Ell & Nikki ont ainsi remporté la compétition avec leur ballade doucette, Running Scared, sur le plus petit score pour un gagnant depuis l’introduction des demi-finales en 2008, avec 221 points. Etonnamment, les Australiens, qui pouvaient regarder l’Eurovision et voter pour leur chanson favorite, les ont classés… derniers !
La prochaine compétition devrait donc avoir lieu dans la capitale de l’Azerbaïdjan, à Bakou. Une aubaine pour ce pays qui souhaite développer davantage son industrie du tourisme [1]. Mais aussi un mètre-étalon des relations géopolitiques entre les pays du Caucase : si l’Eurovision est un moyen pour les Européens d’exprimer leur identité européenne, elle n’empêche pas les querelles entre États.
L’Azerbaïdjan a ainsi été condamné pour avoir déréglé, en 2009, son signal télé au moment du passage du candidat arménien, alors que Bakou est en conflit avec Erevan quant à la revendication territoriale du Haut-Karabagh, que cette dernière contrôle militairement [2].
Final Eurovision 2011 - Azerbaijan HD par alexandru2006
Le chanteur lyrique français Amaury Vassili, qui a interprété en corse Sognu, annoncé comme favori, aura déçu tant par sa prestation (mal coiffé, habillé d’un gilet faisant penser à Napoléon et chantant d’une voix mal posée lors du premier couplet) que par sa place (15e) ou son manque de fair-play.
Cette édition 2011 de l’Eurovision aura notamment été marquée par le retour de l’Italie, pays qui n’avait plus participé depuis 1997. En tant que gros contributeur de l’Union européenne de Radiotélévision, elle a été dispensée, comme tous les autres pays du « Big 5 » (Allemagne, Espagne, France, Royaume-Uni) et le pays hôte (l’Allemagne cette année) de passer par le stade des demi-finales.

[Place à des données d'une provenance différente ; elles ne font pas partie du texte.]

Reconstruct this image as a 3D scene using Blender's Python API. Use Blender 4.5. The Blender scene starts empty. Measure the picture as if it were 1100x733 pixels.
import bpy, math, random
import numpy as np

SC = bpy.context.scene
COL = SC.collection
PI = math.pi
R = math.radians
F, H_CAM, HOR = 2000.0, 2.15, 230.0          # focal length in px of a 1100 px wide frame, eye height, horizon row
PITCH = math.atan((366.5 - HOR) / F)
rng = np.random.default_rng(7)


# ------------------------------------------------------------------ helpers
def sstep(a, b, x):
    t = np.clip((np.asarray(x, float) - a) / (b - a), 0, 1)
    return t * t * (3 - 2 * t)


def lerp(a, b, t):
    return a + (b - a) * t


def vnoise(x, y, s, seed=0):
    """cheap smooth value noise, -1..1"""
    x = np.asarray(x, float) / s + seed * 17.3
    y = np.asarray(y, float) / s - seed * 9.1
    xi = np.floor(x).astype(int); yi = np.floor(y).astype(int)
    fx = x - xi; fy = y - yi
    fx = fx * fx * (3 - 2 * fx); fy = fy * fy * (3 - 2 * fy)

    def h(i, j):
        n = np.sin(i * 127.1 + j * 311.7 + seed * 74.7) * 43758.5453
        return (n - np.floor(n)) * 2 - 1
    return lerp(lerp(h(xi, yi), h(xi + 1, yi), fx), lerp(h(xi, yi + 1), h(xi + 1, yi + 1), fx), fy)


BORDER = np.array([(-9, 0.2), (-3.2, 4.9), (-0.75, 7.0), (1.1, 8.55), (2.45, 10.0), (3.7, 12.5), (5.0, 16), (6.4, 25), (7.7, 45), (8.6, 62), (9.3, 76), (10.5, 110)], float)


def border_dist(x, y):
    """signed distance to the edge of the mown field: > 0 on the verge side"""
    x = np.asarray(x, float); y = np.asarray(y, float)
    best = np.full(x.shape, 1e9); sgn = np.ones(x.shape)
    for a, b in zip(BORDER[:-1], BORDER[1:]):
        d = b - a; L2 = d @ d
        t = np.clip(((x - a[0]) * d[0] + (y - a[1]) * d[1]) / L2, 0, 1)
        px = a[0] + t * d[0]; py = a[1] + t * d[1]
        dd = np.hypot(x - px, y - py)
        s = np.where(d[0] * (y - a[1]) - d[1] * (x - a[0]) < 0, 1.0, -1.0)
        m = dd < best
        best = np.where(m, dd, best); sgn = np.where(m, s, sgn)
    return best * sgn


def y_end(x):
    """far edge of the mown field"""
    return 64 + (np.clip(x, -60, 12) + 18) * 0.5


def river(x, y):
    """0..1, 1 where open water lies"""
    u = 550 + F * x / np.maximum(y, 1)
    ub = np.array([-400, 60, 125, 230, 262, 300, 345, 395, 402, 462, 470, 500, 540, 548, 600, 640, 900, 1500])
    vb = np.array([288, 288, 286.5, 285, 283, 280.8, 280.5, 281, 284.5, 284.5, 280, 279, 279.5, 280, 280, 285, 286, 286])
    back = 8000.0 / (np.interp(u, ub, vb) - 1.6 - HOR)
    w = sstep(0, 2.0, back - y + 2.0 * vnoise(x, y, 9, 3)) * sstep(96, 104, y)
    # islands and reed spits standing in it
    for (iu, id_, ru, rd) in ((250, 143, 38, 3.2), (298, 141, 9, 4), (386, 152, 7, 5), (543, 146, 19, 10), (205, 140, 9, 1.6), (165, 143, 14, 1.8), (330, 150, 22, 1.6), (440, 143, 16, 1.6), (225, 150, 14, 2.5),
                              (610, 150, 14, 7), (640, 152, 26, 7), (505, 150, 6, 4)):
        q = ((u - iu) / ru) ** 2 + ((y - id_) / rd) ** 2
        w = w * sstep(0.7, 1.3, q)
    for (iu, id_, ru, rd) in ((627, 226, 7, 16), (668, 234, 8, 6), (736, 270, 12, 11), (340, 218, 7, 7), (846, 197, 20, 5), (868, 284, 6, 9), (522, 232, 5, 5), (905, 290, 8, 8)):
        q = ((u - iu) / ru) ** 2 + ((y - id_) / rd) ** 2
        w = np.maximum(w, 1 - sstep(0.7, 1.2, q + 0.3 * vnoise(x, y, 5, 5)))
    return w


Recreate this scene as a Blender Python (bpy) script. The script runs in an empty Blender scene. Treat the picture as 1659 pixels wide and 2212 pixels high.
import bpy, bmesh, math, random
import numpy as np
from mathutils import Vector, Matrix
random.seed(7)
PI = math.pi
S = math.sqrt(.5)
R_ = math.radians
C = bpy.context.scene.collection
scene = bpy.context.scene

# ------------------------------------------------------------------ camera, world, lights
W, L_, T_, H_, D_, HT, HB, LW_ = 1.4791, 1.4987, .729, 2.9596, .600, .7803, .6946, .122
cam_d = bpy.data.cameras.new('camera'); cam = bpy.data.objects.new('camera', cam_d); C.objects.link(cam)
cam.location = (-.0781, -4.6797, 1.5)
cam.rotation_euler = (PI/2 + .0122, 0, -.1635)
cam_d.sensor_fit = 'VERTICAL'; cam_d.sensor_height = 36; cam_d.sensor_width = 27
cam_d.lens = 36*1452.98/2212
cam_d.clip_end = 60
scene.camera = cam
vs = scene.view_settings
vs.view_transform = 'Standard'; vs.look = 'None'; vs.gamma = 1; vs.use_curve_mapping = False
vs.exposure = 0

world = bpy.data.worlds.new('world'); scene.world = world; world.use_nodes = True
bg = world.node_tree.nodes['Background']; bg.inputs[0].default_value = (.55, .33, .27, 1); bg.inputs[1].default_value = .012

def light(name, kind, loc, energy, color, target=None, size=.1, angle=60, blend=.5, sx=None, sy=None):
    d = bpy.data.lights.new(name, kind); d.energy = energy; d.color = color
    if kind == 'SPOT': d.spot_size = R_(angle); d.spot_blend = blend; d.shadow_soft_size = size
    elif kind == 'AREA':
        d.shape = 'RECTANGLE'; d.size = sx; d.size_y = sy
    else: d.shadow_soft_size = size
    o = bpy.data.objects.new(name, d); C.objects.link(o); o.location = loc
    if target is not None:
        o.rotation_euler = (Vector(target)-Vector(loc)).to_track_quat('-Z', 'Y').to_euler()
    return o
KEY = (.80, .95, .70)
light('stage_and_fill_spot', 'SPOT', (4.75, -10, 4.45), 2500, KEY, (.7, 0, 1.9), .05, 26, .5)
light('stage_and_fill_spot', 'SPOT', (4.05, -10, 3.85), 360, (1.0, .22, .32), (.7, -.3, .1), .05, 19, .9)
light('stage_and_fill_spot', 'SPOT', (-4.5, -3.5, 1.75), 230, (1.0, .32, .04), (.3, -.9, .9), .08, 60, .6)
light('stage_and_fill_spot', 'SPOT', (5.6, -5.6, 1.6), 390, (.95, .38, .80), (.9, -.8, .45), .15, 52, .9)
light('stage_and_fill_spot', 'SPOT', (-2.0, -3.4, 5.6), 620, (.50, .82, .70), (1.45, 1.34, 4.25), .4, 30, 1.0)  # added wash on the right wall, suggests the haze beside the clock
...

Et le moins que l’on puisse dire, c’est que l’Italie a réussi son come-back avec une très belle 2e place pour le pianiste de jazz Raphael Gualazzi, qui s’est satisfait d’avoir redonné de la popularité à ce style musical à l’Eurovision (voir les interviews des 3 premiers ainsi que de la gagnante de la précédente édition). L’autre perle de la compétition, de ces chansons avec de bonnes qualités musicales mais habituellement sous-notées à l’Eurovision, Love in Rewind de la star bosniaque Dino Merlin, termine néanmoins à la 6e place.
Dans la bataille des belles gueules, c’est le Suédois Eric Saade, donné parmi les favoris du concours, qui a eu le dernier mot avec une chanson très pop et une performance fracassante : Popular. Il donne ainsi sa meilleure place à Stockholm depuis la victoire de Charlotte Nilsson en 1999. Le boys band britannique Blue marque son retour sur scène avec une 11e place.
La gagnante de l’année dernière n’aura pas réussi son pari d’entrer dans la légende aux côtés de Johnny Logan, « Mister Eurovision », seul concurrent à avoir remporté trois fois la compétition pour l’Irlande, deux en tant que chanteur, en 1980 et 1987, une en tant que parolier, en 1992. Avec une performance plus assurée et sensuelle (manquant cette spontanéité qui avait tant séduit ?) l’Allemande Lena Meyer-Landrut décroche une honorable 10e place avec Taken by a Stranger.
Au rayon des performances kitsch, sans lesquelles l’Eurovision ne serait pas l’Eurovision, les jumeaux irlandais de Jedward et leur très Lady-Gagaesque Lipstick auront tenu toutes leurs promesses : cheveux en pointe d’obus, tenues rouges criardes et gesticulations, ils sont finalement arrivés 8e. Les Moldaves de Zdob şi Zdub, affublés de chapeaux de nains de jardins, finissent eux 12e avec So Lucky.
Les sosies n’auront pas eu grand succès cette année : la Céline Dion hongroise, Kati Wolf, n’arrive que 22e et la Katty Perry estonienne, Getter Jaani, 24e.
1. Le 31 mai 2011 à 00:00, par Thibaut Temmerman En réponse à : Eurovision 2011 : victoire surprise de l’Azerbaïdjan
L’Union européenne de radio-télévision a dévoilé le partage des votes entre le public et le jury : http://www.eurovision.tv/page/news?id=36713&_t=ebu_reveals_split_televoting_and_jury_results
Comme l’année dernière, cela a révélé quelques surprises.
– L’Italie doit essentiellement sa 2e place qu’au jury, qui a classé Raphael Gualazzi premier, loin devant le 2e en nombre de points, l’Azerbaïdjan. Mais le public n’a placé le concurrent italien qu’en 11e position.
– La Suède aurait peut-être pu remporter l’Eurovision si le jury l’avait mieux classée : Eric Saade avait reçu quasiment autant de points du public que le duo gagnant Ell & Nikki, mais était 9e pour le jury.
– La Grèce mais surtout la Russie, peuvent remercier également le public. Le concurrent russe, Alexey Vorobyov, donné dernier par le jury, arrivera au final 16e grâce à la 7e place accordée par le public.